Kanata-Carleton Liberal MP Karen McCrimmon welcomed Liberal Leader Bonnie Crombie to her riding on Wednesday and said she’s ready to “power through” to re-election.
Crombie joined McCrimmon at TutorOcean, a global tutoring marketplace based in Kanata, during a day of public events in Ottawa, and McCrimmon said Crombie is a “big believer” in the growth that Kanata has seen in recent years.
“When I toured [Crombie] around Kanata for the first time, she said, ‘How did you guys make all this happen? This is what we need for the rest of Ontario’,” McCrimmon told Ottawa Compass. “She’s a big believer in what we’ve managed.”
Kanata-Carleton is one of the few suburban ridings in Ottawa that is held by the Liberals. McCrimmon was elected in 2023 in a by-election following a 31-year military career and two consecutive terms as the Member of Parliament for Kanata-Carleton in the House of Commons. She also made an unsuccessful bid for the Liberal leadership in 2013.
She was elected before Crombie became the face of the party, but she said she’s confident her voters want Crombie as their premier.

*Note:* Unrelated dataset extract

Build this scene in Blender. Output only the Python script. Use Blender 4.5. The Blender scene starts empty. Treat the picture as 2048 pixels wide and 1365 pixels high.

“The message that I’m getting at the doors is they don’t trust Doug Ford to do this,” she said, citing Premier Doug Ford’s handling of economic threats from U.S. President Donald Trump.
“[Ford] just made us look weak and scared, and not unified — and that’s what we need to be to take on Trump: unified.”
McCrimmon said she’s also leaning on her reputation in the riding and is confident about her re-election.
“Who calls an election in the middle of February, right?… But we said, ‘to heck with it’, we’re still going to go out and knock on doors, so we’re going to put up signs, and we’re going to do everything in our power to make sure that people know that we’re in it for them,” she said. “I think people have known me for a long time, so they know what they’re getting right.”
Crombie’s Kanata visit followed a stop in the east end where she announced plans for income tax cuts and health care investments. She also reiterated promises to improve transit in Ottawa, including uploading the LRT to the province, extending light rail to Kanata and Barrhaven, and creating a bus lane and a high occupancy lane to Rockland.
“It’s a step in the right direction to reducing congestion because God knows I personally have spent half my life on that road,” said Trevor Stewart, the Liberal candidate for Glengarry-Prescott-Russell. “We absolutely need to reduce that congestion, and we’ve made that commitment to do just that.”
Crombie added that she would consider uploading and expanding other roadways that are particularly congested.